Furthermore, the law introduces an entirely new governance structure for the NSSF. The current board of directors will be replaced by a smaller board of ten members, four representing workers, four representing employers, and two representing the government. Notably, six of the members will be required to be specialized experts on matters of social protection. Overseeing the funds will be an independent committee of investment, comprised of specialized experts, along with a dedicated investment arm. The NSSF is also mandated to institute a system for the electronic payment of contributions and benefits, and a digital platform for workers and employers to access information on their social security rights.
In his remarks, Bchara el Asmar, the head of the General Confederation of Workers (CGTL), deems this law “a fundamental turning point in the interests of the insured, serving as a guarantee for the continuity of salary post-retirement.”

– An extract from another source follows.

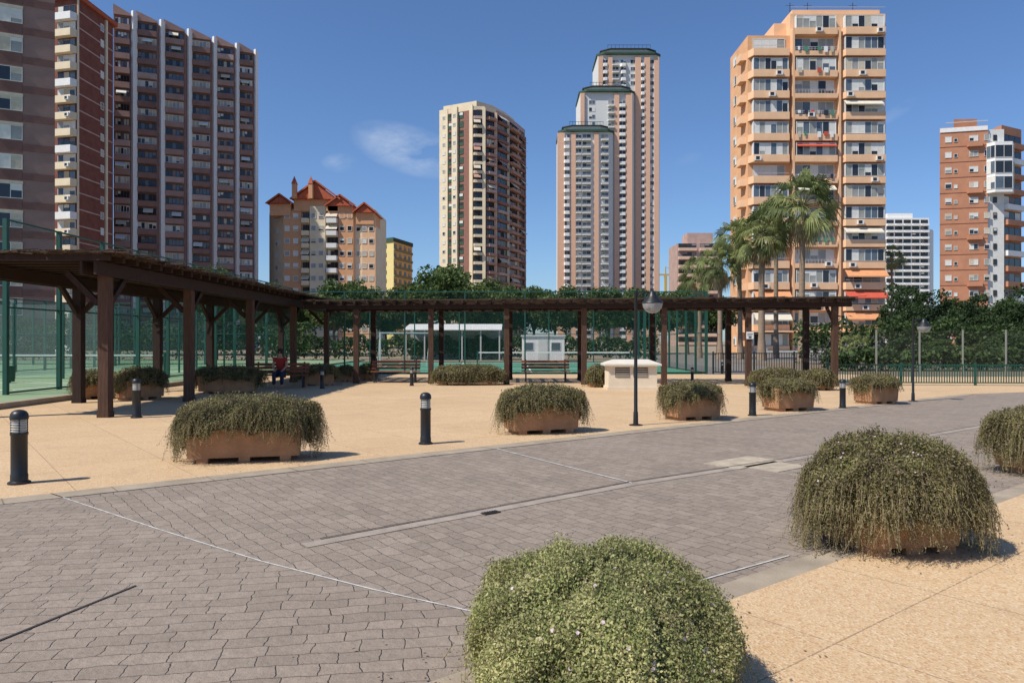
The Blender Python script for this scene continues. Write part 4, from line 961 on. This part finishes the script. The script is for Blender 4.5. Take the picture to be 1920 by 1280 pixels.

“The new system will improve the well-being of Lebanese who reach retirement age and strengthen social solidarity, which is very important for Lebanon these days,” said Luca Pellerano, Senior Social Protection Specialist who has led technical engagement on the project from the ILO Regional office in Beirut. “This has fundamental importance, not only for reducing social vulnerabilities but also for ensuring the proper functioning of the entire social security system. The new law should encourage employers to declare full salaries to the NSSF, from which other branches of the system - most importantly the health insurance branch - will in turn benefit.”
The ILO will now shift its focus towards supporting the NSSF and social partners in its successful and timely implementation - the next significant challenge in this endeavor, according to the statement.